V HANS RICHTER

Hans Richter was another great admirer of Irving. He too is a great master of his own art, and has the appreciative insight that only comes with greatness. Richter was not only a musician; he had had so much experience of stage production at Bayreuth and elsewhere that if he did not originate he at least understood all about it. I remember one day, 24th October 1900, after lunch with the Miss Gaskells in Manchester, when he talked with me about the new effect for The Flying Dutchman at the Wagner Festival on the following year. This was especially regarding lighting. They had succeeded in so arranging lights that the two ships were to approach each other, one in broad sunlight, the other bathed in moonlight.

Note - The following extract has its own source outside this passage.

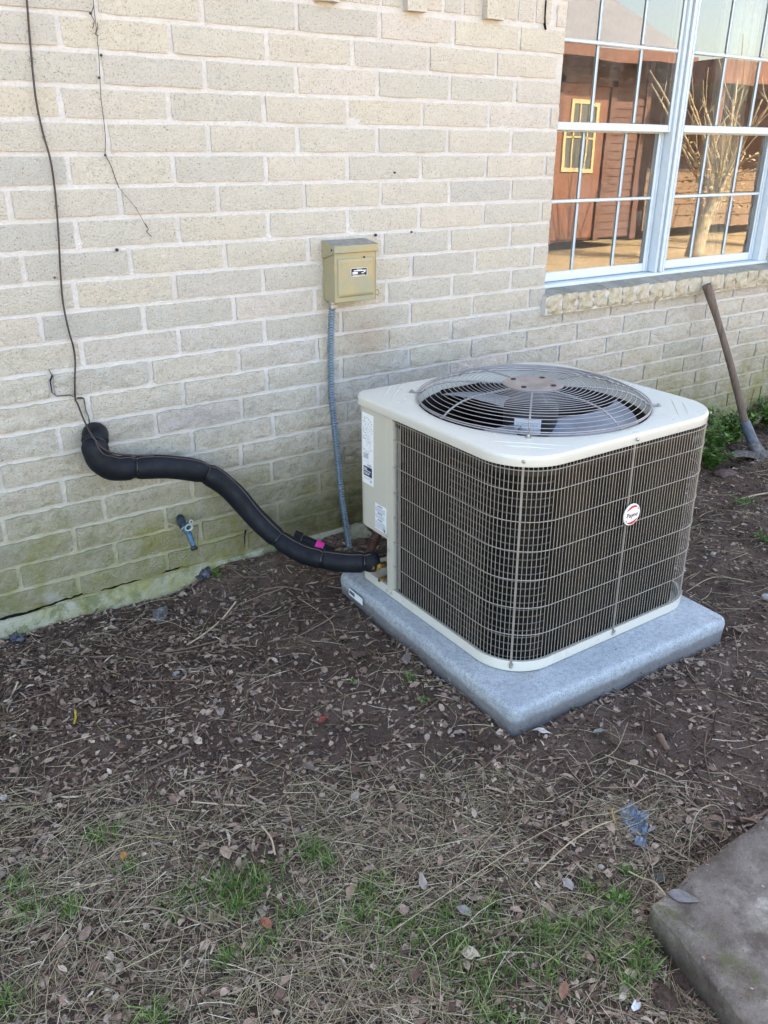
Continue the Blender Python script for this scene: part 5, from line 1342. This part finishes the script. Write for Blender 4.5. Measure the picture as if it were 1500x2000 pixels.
# ---- weeds (each one a plant)
def weed(px_, py_, label, h=.09, n=40, spread=.06, leaf=.018, y=None, group=None, seedn=0, stems=7, mat=None):
    c0 = gpt(px_, py_) if y is None else Vector((atY(px_, py_, y).x, y, gz(atY(px_, py_, y).x, y)))
    r = random.Random(seedn+int(px_)); root = empty('weed', tuple(c0)); m = MB(); lm_v = []; lf = MB()
    for s in range(stems):
        a = r.uniform(0, 6.28); rd = spread*r.uniform(.3, 1); top_ = Vector((math.cos(a)*rd, math.sin(a)*rd, h*r.uniform(.5, 1))); P = smooth_path([Vector((0, 0, -.005)), top_*.5+Vector((0, 0, h*.15)), top_], 3)
        m.tube(P, .0011, 4)
        for q in range(n//stems):
            t = r.uniform(.2, 1); i = min(len(P)-2, int(t*(len(P)-1))); p = P[i]; b = r.uniform(0, 6.28); L = leaf*r.uniform(.6, 1.3)
            v, f = leaf_var(r.randint(0, 9999), L, L*.55, .3); Rm = Matrix.Rotation(b, 3, 'Z') @ Matrix.Rotation(-r.uniform(-.1, .8), 3, 'Y')
            lf.add([p + Rm @ (Vector(q_)+Vector((L/2, 0, 0))) for q_ in v], f)
    a_ = m.build('stem', M_grass, root); b_ = lf.build('foliage', mat or M_weed, root); tag(root, label, 'weed', group); return root
g_ = 'weeds along the foot of the wall'
for k, (a, y_, h_, sp_2, lab) in enumerate((
        (1392, -.20, .13, .09, 'bushy dark green weed just right of the unit by the wall'),
        (1408, -.10, .15, .10, 'tall leafy weed against the wall between the unit and the mattock'),
        (1430, -.16, .13, .10, 'dense green weed left of the mattock handle'),
        (1385, -.34, .09, .08, 'low weed hugging the right side of the unit'),
        (1445, -.06, .11, .07, 'small weed against the wall behind the mattock handle'),
        (1490, -.07, .15, .09, 'leafy weed against the wall right of the mattock'),
        (1515, -.16, .13, .10, 'green weed at the right edge beyond the mattock'))):
    gp = {1392: (1396, 893), 1408: (1414, 868), 1430: (1436, 866), 1385: (1386, 918), 1445: (1448, 845), 1490: (1492, 838), 1515: (1512, 846)}[a]; q_ = gpt(*gp); q_.y = min(q_.y, -.06); rt_ = weed(a, 800, lab, h_*1.25, 330, sp_2*1.35, .030, None, g_, k*13, 22); rt_.location = (q_.x, q_.y, gz(q_.x, q_.y))
    
w1 = weed(1485, 1975, 'fresh green weed in front of the old slab at the lower right corner', .04, 60, .05, .016, seedn=4)
w2 = weed(1205, 1770, 'pale green sprig beside the old slab corner', .035, 36, .04, .013, seedn=9, stems=6)
w3 = weed(690, 1005+330, 'small green sprig at the pad edge among brown leaves', .02, 18, .025, .010, seedn=19, stems=4)
w4 = weed(820, 1372, 'dark green clover sprig left of the pad corner', .012, 16, .03, .014, seedn=29, stems=5)
w5 = weed(430, 1130, 'small bright green weed by the wall foot under the tap', .05, 50, .05, .013, seedn=39, stems=8)
w6 = weed(1495, 1060, 'grassy green tuft at the right edge beyond the pad', .04, 60, .05, .014, seedn=49, stems=10)
w7 = weed(1125, 1385, 'small green seedling in front of the pad', .015, 18, .03, .010, seedn=59, stems=5)
w8 = weed(1455, 985, 'low green weed in the dirt below the mattock', .03, 50, .09, .014, seedn=69, stems=10)
for k, (a, lab) in enumerate(((2.74, 'dead brown stalk standing against the wall above the weeds'), (3.28, 'dead brown stalk against the wall right of the mattock'))):
    m = MB(); m.tube(smooth_path([Vector((a, -.05, 0)), Vector((a+.01, -.04, .10)), Vector((a+.03, -.03, .19)), Vector((a+.055, -.02, .235))], 4), .0022, 5); o = m.build('dead_stalk', M_twig, None); recentre(o); tag(o, lab, 'stalk')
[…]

With Hans Richter I had once the felicity of another such experience in its own way as Irving’s comprehensive reading of Hamlet; truly another delightful experience of the survey of a great work at the hands of a master. It was when in the house of my friend E. W. Hennell, Hans Richter amongst a few friends sat down to the piano and gave us a résumé of Wagner’s Meistersinger, singing snatches of the songs as he went on, and now and again explaining some subtle purpose in the music that he played. It was an hour of breathless delight which no money could purchase. With my wife I attended the Wagner Cycle at Bayreuth that summer and heard the opera in all its magnificent perfection; but I never got so clear an insight to the great composer’s purpose as when Richter pictured it for us.